Dr Lucy O’Sullivan curates digital exhibition for Mexican government project

The online gallery of century-old photographs commemorates the Cristero War as part of a ‘right to memory’ initiative by Mexico’s main national archive.

Homepage screenshot of the online 'Images of the Cristero War' online exhibition.

A new, nationally important online exhibition, curated by Dr Lucy O’Sullivan, has gone live this month, commemorating one of the most significant internal conflicts in Mexico’s recent history.

The Archivo General de la Nación, Mexico’s main national archive, invited the Assistant Professor in Modern Languages at the College of Arts and Law to work on the digital exhibition, ‘Images of the Cristero War’, for Memórica. México, haz memoria – a digital repository established by the Mexican government in 2020 with the aim of promoting the ‘right to memory in Mexico’.

Based on 40 photographs drawn from nine national and regional archives, the exhibition represents the first attempt to commemorate the Cristero War at a government level as we approach the centenary in 2026.

Dr Lucy O'Sullivan, Assistant Professor of Modern Languages

The Cristero War (1926-1929) erupted when thousands of Catholics rebelled against the country’s anticlerical government, installed following Mexico’s famous revolution from 1910-1917. The war had profound regional and national repercussions for the country, but despite this, it remains poorly understood in Mexico and is largely excluded from school syllabi.

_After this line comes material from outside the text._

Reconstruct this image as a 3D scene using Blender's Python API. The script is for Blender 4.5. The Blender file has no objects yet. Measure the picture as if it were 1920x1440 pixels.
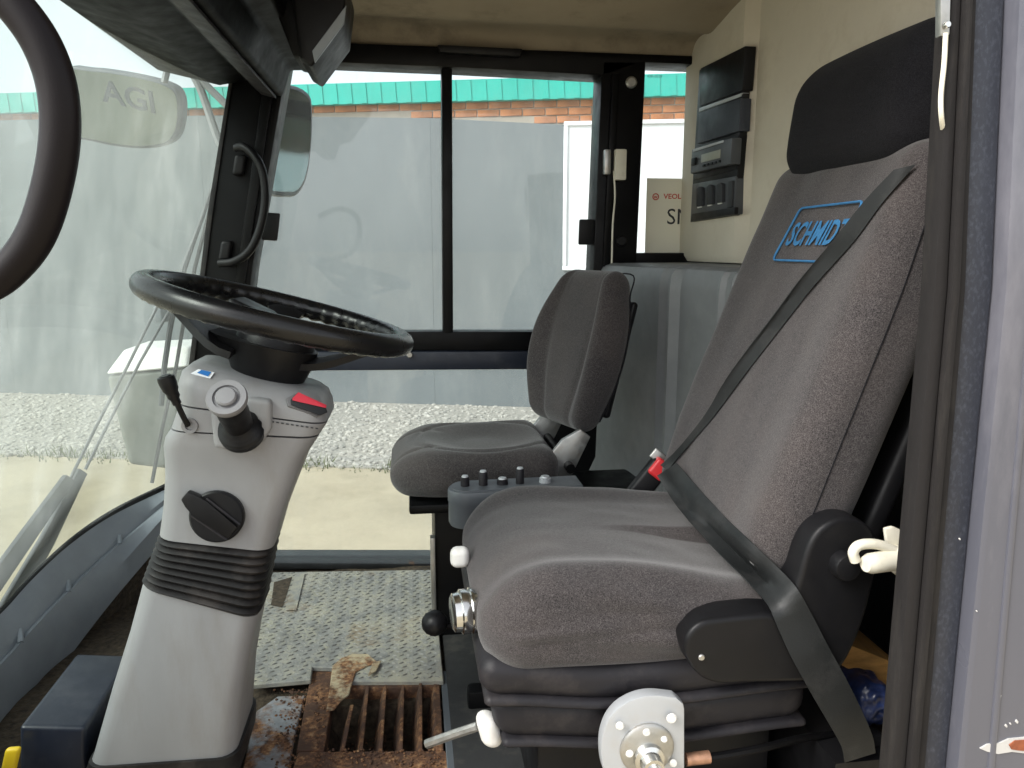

Rubén Amador, Head of Digital Content for the Archivo General de la Nación, explains that: “one of the aims of our digital repository is to disseminate the voices of memories which, for various reasons, have been marginalised within official discourses and historical narratives.

“The exhibition ‘Images of the Cristero War’ provides us with an opportunity to understand a historical process which, although largely unknown and rarely explained, defined various aspects of contemporary Mexico.”

Dr O’Sullivan also worked with historian and secondary school history teacher Yves Solís Nicot to design a learning resource in Spanish to accompany the exhibition. The didactic guide aligns with the new framework for history introduced by Mexico’s Ministry of Education, with its emphasis on the development of critical thinking and ‘historical consciousness’.

The exhibition stems from Dr O’Sullivan’s current book project, which re-examines this period of religious conflict in Mexico from the perspective of visual culture and particularly photography.